**Data lines**:
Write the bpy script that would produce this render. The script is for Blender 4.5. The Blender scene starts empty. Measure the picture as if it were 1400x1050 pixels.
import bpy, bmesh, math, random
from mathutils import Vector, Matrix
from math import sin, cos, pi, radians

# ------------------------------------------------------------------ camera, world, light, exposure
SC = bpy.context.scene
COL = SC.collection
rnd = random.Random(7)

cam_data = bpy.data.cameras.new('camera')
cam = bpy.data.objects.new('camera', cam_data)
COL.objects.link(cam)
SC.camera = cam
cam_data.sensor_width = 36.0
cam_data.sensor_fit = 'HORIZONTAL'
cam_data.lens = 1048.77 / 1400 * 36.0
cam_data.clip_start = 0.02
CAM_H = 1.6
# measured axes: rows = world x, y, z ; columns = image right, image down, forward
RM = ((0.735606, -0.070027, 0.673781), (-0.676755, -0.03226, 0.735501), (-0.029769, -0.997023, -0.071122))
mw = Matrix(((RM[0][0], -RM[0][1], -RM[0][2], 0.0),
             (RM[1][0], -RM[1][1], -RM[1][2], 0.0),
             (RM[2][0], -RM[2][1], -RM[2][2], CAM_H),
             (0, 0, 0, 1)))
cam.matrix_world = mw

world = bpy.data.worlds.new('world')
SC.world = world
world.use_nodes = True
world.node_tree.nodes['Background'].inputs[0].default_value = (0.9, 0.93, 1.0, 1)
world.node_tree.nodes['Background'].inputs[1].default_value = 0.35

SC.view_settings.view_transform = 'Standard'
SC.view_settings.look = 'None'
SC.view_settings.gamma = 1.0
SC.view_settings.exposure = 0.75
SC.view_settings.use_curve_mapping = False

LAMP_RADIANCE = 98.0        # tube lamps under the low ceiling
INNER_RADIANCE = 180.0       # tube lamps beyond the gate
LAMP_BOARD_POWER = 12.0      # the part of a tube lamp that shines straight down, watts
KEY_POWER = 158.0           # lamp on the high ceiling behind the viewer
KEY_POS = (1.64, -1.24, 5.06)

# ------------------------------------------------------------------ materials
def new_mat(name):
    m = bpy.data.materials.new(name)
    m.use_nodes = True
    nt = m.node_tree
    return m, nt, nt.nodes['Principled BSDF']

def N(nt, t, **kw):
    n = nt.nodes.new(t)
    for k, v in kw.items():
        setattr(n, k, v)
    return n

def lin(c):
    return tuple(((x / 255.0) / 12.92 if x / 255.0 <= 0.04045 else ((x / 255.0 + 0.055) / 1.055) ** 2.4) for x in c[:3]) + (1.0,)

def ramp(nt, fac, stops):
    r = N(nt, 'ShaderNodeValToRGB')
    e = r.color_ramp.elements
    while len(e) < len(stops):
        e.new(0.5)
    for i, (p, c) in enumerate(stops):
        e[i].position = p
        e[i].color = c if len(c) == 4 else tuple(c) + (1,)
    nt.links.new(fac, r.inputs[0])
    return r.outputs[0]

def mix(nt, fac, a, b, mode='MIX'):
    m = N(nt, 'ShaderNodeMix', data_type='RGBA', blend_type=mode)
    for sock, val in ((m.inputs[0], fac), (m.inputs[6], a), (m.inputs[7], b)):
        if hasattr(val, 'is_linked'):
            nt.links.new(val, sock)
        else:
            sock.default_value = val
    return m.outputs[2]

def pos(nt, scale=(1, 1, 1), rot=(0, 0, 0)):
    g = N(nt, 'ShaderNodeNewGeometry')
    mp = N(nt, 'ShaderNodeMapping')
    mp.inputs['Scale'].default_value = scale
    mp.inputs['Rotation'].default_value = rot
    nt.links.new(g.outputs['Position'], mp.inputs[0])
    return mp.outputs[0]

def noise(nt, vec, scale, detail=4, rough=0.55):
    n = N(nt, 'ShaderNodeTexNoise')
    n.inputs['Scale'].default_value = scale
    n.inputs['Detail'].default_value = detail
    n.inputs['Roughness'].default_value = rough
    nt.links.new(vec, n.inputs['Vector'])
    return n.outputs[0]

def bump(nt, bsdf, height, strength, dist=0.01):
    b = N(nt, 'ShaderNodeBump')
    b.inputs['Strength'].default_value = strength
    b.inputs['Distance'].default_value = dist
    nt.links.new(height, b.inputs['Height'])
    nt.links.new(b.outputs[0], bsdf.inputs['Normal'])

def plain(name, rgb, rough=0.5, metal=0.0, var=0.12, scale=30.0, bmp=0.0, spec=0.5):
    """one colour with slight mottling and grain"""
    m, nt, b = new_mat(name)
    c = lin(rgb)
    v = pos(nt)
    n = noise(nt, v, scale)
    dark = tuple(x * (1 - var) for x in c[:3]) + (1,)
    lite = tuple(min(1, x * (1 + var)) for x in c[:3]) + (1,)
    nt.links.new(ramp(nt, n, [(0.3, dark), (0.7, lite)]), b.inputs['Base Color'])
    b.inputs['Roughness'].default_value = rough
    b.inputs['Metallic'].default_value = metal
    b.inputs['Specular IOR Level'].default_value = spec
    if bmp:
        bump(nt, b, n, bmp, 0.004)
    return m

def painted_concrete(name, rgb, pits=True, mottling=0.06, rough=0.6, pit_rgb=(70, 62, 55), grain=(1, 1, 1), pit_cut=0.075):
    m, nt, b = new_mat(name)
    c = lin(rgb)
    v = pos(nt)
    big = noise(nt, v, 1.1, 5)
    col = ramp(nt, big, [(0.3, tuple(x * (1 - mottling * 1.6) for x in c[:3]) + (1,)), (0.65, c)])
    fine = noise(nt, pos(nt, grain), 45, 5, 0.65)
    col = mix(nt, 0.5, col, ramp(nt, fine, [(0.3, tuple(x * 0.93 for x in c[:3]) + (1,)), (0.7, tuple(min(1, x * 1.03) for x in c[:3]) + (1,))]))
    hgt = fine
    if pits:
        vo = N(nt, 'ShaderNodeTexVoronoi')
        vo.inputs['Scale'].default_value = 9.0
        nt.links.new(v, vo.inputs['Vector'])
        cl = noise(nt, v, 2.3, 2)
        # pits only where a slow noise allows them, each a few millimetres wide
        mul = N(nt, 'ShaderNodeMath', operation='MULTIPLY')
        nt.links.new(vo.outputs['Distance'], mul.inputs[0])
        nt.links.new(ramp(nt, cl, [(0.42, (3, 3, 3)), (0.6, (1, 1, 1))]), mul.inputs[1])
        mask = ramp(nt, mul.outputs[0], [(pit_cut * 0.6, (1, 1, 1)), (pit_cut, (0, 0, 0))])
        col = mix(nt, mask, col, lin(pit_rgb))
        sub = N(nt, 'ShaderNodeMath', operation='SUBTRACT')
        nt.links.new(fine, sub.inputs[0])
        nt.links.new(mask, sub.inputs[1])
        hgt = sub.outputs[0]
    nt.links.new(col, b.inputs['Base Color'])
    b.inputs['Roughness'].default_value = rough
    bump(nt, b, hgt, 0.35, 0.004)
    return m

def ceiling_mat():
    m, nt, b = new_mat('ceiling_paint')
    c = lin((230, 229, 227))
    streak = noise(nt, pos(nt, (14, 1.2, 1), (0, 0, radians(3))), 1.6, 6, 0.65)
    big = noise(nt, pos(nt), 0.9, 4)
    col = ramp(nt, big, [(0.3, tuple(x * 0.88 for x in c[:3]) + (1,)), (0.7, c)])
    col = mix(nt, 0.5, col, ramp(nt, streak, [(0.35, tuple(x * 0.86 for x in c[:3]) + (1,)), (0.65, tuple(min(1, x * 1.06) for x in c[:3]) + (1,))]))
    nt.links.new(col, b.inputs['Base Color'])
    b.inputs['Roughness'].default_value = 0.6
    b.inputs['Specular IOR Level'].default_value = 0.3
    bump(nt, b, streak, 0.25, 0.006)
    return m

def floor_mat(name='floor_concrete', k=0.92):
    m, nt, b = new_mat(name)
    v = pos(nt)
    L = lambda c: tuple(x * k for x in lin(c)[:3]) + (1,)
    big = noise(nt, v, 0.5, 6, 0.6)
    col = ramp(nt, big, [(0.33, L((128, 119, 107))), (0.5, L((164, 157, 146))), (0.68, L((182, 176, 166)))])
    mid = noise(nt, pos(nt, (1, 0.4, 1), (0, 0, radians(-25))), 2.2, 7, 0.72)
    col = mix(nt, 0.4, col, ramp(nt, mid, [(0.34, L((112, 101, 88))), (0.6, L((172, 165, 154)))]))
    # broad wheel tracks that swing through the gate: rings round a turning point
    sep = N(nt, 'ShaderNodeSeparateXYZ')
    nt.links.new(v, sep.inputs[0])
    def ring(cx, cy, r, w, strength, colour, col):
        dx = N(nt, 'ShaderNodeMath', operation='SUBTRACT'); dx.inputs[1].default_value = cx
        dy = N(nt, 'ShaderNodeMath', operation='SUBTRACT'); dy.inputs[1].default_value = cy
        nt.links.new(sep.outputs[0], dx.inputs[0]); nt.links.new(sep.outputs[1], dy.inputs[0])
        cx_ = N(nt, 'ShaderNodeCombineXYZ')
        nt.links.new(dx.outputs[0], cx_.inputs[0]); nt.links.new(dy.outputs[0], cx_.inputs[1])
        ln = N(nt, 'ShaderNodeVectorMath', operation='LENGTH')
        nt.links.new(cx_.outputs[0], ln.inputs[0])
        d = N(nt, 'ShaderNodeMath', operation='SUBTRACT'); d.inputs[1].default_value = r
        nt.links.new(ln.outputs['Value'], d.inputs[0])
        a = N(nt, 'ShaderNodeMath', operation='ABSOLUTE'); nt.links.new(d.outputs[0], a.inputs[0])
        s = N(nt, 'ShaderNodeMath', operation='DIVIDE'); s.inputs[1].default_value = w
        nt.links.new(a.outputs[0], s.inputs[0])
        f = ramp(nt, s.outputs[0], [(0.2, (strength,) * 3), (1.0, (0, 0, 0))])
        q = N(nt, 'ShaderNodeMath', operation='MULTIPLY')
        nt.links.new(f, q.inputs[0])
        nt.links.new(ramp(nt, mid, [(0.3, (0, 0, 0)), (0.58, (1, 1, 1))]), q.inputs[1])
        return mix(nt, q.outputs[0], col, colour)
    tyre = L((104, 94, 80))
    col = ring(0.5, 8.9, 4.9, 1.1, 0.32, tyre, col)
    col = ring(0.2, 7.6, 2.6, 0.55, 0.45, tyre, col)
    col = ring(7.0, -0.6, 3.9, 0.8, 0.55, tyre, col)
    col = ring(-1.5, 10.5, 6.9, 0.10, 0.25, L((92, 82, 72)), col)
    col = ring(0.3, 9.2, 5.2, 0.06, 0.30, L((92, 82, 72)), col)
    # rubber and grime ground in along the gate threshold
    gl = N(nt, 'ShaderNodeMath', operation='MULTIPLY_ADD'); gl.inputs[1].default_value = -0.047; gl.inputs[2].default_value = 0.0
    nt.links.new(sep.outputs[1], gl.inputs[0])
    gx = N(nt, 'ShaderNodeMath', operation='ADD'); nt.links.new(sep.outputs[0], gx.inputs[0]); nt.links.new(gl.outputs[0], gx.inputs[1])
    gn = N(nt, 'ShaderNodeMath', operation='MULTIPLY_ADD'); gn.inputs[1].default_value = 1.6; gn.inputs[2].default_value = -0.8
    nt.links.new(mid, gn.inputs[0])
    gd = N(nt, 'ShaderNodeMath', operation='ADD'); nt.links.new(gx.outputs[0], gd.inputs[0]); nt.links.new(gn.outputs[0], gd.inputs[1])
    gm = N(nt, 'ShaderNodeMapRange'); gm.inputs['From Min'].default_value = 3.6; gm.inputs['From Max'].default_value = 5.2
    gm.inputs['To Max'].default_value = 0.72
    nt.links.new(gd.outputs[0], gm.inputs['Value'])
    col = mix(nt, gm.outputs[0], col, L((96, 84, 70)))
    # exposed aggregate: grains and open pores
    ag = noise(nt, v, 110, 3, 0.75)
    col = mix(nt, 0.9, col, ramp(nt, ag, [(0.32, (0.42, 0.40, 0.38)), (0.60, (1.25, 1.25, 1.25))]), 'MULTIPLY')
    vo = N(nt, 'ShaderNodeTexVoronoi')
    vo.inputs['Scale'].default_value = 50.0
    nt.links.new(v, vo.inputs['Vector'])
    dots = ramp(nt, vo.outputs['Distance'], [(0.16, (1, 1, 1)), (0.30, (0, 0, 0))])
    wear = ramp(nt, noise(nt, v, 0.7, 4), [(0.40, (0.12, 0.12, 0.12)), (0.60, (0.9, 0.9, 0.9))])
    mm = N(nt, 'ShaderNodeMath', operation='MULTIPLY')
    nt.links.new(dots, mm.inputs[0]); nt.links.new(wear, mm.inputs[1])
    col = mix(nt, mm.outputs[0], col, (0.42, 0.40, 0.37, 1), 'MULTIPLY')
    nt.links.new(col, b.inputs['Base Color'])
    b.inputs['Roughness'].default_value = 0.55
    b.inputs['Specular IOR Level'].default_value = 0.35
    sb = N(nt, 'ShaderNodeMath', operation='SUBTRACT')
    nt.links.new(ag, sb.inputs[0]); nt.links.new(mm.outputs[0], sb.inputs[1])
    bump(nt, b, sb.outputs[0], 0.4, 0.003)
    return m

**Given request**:
From the listing, tally every line with the word "that" in it and give only the tally.

**Result of this exercise**:
3